De esta forma se plantearía "el arrebato heroico hacia el saber”, porque
"toda enseñanza [...] es profundamente erótica" (hacia 57).
Educar
(de educere) es conducir por el
camino correcto, pero también apartar del camino trazado hasta conseguir que
uno mismo y por sí mismo desee saber y ame el conocimiento. Para conseguir esto
no se puede invadir al sujeto: "¿Cómo
puede hacerse brotar el deseo -el deseo de saber- cuando el aprendizaje del
saber se vuelve obligatorio? ¿Cómo no convertir la obligatoriedad en un
parásito mortal del saber? ¿Cómo, en última instancia, entrelazar el deseo con
la Ley?" (página 78). En esto los profesores se encuentran solos,
porque las familias a veces no existen y otras viven una existencia llena de
angustia para ocuparse de este asunto. Y los estudiantes quieren ser autónomos
e independientes cada vez más, desconectarse.
¿Dónde
puede conseguirse todo esto? En la hora de clase, proclama Recalcanti con la
más firme convicción. De aquí el título de su estudio. A pesar de los pesares,
el individuo tiene que formarse, por cierto que "instrucción y educación
supone una falsa alternativa" (página 94). Hay que recordar cuántas veces
se ha metido la gamba en esto. El problema es que la hora de clase se encuentra
en declive actualmente, porque los docentes están cargados de otras muchas
tareas que no son la actividad didáctica: "La escuela de cualquier nivel
parece haber quedado reducida a ‘examendería’" (página 99). Más todavía,
porque, en definitiva, el docente acaba convirtiéndose en un psicólogo que
tiene comprender al alumno para ayudarle en sus problemas de aprendizaje y convivencia
y escuchar con toda paciencia sus confidencias. De este modo se ganará su plena
confianza.

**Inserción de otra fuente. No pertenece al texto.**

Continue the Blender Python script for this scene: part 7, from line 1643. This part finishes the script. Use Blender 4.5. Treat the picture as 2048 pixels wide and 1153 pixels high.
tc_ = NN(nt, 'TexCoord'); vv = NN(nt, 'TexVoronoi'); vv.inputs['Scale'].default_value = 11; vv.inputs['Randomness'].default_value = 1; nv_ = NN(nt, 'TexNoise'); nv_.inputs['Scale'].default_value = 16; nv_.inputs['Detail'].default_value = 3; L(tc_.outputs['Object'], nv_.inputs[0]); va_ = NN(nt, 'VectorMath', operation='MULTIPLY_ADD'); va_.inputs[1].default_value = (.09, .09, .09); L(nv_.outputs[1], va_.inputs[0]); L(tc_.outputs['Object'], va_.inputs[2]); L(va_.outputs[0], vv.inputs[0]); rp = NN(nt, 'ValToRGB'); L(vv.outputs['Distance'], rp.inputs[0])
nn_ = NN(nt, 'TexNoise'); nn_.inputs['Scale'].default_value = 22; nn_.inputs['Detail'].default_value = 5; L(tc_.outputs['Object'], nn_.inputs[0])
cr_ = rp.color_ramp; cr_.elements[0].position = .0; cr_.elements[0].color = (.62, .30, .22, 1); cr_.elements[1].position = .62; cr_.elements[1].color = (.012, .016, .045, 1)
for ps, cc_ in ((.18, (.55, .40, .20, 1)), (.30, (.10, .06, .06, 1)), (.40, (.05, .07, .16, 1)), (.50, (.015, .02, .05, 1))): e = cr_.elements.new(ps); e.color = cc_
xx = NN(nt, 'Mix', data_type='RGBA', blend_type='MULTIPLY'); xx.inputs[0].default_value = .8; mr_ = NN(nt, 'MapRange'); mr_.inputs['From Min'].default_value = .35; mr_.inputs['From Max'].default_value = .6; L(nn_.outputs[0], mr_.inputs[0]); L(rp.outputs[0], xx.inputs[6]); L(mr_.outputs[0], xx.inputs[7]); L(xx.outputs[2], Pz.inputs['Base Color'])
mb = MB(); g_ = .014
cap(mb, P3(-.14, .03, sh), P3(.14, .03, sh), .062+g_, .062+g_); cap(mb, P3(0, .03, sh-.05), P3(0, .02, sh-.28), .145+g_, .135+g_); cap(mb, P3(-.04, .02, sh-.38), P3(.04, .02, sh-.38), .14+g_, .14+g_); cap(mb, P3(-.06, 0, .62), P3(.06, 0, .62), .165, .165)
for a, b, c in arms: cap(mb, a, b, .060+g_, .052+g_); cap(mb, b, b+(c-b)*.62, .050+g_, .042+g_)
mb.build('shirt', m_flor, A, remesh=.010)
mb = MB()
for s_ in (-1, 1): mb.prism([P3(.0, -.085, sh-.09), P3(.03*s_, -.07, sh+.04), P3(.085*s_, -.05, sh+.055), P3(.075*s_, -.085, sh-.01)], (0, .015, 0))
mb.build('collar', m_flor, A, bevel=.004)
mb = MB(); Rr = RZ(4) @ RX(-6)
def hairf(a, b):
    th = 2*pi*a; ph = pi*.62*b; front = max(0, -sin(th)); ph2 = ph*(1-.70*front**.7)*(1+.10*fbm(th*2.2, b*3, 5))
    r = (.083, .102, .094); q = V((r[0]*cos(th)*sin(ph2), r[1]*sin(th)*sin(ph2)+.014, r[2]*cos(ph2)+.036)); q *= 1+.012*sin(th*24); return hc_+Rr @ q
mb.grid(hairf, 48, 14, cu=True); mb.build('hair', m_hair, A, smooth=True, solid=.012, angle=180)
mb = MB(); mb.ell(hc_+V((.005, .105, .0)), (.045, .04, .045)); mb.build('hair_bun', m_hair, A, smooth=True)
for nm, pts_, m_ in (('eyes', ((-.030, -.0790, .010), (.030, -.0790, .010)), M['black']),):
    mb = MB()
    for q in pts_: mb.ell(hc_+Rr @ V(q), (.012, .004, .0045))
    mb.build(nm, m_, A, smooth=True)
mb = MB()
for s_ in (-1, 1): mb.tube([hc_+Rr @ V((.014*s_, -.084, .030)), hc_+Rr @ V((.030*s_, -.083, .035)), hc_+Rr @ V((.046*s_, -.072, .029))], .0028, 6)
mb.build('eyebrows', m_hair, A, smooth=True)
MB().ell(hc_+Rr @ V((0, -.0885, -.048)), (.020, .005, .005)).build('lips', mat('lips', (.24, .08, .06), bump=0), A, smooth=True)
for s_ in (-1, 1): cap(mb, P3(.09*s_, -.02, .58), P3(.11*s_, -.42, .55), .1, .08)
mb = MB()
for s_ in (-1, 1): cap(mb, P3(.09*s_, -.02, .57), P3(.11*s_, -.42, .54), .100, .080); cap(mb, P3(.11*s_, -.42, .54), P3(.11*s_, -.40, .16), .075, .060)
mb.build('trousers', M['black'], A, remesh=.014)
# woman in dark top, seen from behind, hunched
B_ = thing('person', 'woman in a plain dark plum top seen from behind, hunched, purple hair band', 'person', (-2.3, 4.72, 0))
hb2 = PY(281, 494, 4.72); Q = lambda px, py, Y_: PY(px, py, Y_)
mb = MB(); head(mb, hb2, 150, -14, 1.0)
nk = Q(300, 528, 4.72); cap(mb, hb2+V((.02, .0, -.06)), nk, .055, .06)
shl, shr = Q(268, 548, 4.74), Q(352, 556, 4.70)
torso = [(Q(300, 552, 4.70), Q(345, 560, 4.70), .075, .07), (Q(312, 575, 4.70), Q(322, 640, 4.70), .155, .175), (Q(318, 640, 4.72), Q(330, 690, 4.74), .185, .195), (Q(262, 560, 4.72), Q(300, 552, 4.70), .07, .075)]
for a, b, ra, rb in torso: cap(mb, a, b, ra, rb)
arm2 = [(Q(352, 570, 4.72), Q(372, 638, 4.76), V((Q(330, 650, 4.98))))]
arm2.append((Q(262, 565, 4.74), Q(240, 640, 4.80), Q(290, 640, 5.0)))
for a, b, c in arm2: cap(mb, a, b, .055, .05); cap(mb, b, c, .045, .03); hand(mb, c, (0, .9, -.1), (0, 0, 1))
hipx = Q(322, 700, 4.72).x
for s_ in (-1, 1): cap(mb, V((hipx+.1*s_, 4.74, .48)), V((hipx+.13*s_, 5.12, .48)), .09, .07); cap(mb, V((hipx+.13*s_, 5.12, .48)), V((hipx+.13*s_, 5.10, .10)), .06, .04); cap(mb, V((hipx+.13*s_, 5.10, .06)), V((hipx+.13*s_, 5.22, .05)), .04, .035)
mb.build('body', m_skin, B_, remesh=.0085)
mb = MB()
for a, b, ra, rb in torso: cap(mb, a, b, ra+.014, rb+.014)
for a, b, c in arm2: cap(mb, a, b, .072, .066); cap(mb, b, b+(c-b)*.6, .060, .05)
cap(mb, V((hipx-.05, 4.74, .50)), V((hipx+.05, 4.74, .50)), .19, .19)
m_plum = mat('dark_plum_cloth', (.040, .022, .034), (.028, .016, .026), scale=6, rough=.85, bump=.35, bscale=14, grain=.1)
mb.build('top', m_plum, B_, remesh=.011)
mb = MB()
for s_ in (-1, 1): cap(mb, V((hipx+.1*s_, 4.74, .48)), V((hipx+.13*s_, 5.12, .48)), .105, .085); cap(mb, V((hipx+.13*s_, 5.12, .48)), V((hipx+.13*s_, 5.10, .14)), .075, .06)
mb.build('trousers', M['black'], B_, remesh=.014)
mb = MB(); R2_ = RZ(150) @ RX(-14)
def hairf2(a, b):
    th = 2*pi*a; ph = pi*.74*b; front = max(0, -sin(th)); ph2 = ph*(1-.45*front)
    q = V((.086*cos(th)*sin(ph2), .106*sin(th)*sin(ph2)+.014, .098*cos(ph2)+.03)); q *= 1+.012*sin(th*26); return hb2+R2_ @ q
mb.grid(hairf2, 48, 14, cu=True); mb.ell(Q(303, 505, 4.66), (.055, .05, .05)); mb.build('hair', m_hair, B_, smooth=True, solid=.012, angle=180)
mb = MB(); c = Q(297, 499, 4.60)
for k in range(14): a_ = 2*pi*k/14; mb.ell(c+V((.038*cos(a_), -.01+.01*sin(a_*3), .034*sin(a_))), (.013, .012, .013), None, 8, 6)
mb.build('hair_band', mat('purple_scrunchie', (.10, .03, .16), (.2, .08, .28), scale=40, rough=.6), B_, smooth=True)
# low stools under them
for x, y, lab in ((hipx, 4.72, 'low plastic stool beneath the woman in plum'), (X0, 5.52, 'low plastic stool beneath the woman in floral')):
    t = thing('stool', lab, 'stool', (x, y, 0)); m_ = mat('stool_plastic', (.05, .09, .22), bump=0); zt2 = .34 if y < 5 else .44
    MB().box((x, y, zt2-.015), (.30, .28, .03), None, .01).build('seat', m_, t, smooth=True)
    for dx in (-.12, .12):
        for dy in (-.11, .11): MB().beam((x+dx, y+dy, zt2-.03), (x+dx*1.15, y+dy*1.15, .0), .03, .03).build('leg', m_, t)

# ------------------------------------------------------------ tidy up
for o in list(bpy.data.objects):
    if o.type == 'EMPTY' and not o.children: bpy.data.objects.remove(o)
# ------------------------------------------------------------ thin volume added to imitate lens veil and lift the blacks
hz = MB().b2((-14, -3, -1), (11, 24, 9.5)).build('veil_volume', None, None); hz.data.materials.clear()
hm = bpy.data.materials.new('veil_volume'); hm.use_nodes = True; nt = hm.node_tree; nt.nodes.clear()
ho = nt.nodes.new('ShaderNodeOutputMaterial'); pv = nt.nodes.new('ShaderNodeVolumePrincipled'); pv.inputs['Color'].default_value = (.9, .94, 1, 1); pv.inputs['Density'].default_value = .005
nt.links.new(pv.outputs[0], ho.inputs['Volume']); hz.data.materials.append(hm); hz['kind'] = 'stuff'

Pero las cosas no son así: "En clase la confianza se genera
cuando la palabra del docente se revela digna de respeto y sólo se vuelve tal
si se apasiona por lo que enseña" (página 102).
En
la Escuela la función del docente es enseñar, es decir, transmitir
conocimientos durante la hora de clase con su propio estilo, sin falsas
simetrías igualitarias: alumno y profesor no son iguales por mucho que pueda
amar al sujeto que tiene que aprender el conocimiento. No sirve de nada en esto
interactuar con los adolescentes y jóvenes, entretenerlos y distraerlos, porque
así lo que evitamos es "el pensamiento crítico" (página 124), dado
que lo que importa es el rendimiento y la eficiencia. Los jóvenes tienen que
estar abiertos a pensar en medio de tantas incertidumbres y vacilaciones que
nos rodean, igual que pasa con el maestro: "los límites del saber son los que
animan el impulso del conocimiento" (página 139). No hay que temer
equivocarse, porque a todos les ocurre, es mejor "hacer de nuestra vida
una vid torcida" (página 163).
Es
éste un libro magnífico que ningún docente debe dejar de leer y debatir, si ama
su profesión y cree verdaderamente en la Escuela, precisamente en medio del
drástico vértigo de la crisis envolvente. La productividad y el economicismo
serán propios de las Empresas, pero la Escuela tiene otras funciones. Es muy
peligroso confundir ambos niveles, aunque leyes y normativas se empeñan en
convencernos de lo contrario, por desgracia. La palabra del maestro es capaz
siempre de abrir las mentes y crear nuevos mundos. Para convencernos de ello
sólo tenemos que observar y hablar con los niños en su más tierna edad. Enseñar
y aprender son posibles por amor al saber, tienen algo erótico. Sin el maestro
la sociedad no podrá humanizarse. Es hora de reconocer su trabajo en todos sus
niveles por contribuir a que la vida y la existencia de cada uno tenga un
mínimo de sentido. Y esto a pesar de no negar lo evidente, que en cuestiones
educativas el horno no está para bollos.